We might be able to leverage the ROpenSci standards for statistical software - in particular, the time series, spatial, and Bayesian sections.

[Cole-Monnahan-NOAA]

Those are new to me but definitely worth investigating and considering.

[Rick-Methot-NOAA]

I like the idea of having, and archiving, feature specific tests. Making that test demonstrate performance is harder.

• In the SS3 testing, out automated testing only tests whether or not existing model configurations get broken by the change.
• We rely on the developer to show that the feature computes what it is intended to compute (and document that result in a github comment), but have not yet started archiving those tests; we should.
• When we add a feature at request of some user, we rely on the user to do that performance test as they use it in a publication or assessment. We have not found a way to routinely get that documentation into a SS3 specific library of use cases.
• Building up our library of standard tests to cover all features and possible interactions of features has not occurred; I think it would take an experienced user many person-months to develop that much expanded library. It might need 100s, rather than the current 10s, of configurations. We have not figured out a smarter plan B yet.

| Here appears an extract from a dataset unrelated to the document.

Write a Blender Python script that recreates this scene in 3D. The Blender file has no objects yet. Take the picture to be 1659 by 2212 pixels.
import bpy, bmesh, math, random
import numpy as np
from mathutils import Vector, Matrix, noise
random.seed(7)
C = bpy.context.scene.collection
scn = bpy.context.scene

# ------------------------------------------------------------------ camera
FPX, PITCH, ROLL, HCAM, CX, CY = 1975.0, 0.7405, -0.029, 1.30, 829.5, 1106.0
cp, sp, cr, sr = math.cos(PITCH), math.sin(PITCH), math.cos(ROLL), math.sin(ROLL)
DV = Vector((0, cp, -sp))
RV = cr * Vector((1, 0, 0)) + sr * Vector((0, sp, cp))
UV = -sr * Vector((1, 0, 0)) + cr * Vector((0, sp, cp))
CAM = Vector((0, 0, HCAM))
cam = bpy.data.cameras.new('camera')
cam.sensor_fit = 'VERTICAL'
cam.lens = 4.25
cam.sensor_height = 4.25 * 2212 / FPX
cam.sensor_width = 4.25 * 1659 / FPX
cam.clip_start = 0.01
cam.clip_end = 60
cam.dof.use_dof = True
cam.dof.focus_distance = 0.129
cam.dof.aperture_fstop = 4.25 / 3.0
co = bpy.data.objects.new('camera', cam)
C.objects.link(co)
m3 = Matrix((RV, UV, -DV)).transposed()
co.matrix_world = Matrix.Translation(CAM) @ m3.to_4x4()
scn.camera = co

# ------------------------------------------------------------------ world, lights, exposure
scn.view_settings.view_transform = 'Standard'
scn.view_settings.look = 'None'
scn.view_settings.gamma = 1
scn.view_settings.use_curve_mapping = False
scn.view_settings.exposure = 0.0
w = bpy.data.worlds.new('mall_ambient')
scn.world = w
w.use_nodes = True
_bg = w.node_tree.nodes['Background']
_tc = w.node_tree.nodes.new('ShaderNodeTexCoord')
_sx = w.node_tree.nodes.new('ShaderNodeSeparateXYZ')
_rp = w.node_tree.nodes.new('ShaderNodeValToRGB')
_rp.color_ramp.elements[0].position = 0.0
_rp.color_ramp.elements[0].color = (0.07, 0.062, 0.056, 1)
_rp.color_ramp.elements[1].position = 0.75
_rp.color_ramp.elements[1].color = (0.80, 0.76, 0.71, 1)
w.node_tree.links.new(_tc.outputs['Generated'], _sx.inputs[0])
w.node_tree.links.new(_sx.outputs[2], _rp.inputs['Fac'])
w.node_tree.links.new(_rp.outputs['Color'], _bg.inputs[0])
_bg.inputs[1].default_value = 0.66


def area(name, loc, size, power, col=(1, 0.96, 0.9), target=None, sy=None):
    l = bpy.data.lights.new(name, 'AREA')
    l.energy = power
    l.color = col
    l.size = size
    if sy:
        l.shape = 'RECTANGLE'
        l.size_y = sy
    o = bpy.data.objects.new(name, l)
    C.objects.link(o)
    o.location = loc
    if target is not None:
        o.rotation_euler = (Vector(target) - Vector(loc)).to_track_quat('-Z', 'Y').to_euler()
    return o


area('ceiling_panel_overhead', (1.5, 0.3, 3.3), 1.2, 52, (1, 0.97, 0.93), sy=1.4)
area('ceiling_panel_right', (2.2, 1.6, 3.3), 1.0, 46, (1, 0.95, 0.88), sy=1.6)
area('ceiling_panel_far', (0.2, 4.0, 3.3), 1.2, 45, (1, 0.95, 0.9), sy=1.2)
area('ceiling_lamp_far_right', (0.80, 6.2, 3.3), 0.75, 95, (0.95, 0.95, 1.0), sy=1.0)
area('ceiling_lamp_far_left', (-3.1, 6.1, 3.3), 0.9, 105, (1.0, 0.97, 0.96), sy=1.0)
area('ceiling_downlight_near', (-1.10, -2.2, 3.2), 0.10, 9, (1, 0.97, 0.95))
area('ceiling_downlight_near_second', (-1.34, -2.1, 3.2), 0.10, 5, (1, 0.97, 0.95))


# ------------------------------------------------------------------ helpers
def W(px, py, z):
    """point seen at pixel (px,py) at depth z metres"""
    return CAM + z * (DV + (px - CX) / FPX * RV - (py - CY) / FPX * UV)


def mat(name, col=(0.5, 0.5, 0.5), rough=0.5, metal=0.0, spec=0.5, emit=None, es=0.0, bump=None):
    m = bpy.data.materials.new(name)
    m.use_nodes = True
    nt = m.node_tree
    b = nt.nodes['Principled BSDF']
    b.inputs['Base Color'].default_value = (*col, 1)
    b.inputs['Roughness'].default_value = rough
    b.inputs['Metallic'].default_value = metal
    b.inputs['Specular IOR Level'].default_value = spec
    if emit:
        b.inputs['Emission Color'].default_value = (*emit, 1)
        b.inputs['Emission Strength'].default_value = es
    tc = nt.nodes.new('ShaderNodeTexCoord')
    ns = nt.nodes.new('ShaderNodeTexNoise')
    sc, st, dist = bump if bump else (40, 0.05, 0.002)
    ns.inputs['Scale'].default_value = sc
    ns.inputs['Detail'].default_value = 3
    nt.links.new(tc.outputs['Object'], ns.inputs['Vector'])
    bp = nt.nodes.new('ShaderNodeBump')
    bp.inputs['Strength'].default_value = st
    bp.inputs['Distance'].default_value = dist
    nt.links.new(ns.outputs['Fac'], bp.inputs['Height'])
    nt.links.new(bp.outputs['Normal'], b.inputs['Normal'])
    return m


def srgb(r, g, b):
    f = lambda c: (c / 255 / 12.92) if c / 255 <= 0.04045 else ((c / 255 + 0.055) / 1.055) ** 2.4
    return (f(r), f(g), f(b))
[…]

Here's a war story regarding how subtle a difference can be: hake asmt team noticed that new SS3 version gave different correlations in MCMC chain (ask Kelli for details); but new code operating on converged parameters from old code gave identical derived quantities; traced it down to the new version making 3 more iterations (out of ~450) before stopping; differences in parameters and derived quantiies were at e-05 level and passed all of our filters for testing new versions; traced it down to a commit in which there was some re-ordering of some operations. Assumption is that this affected the gradients in a subtle way, which then slightly changed the path to convergence. Our conclusion was to move on with the new code.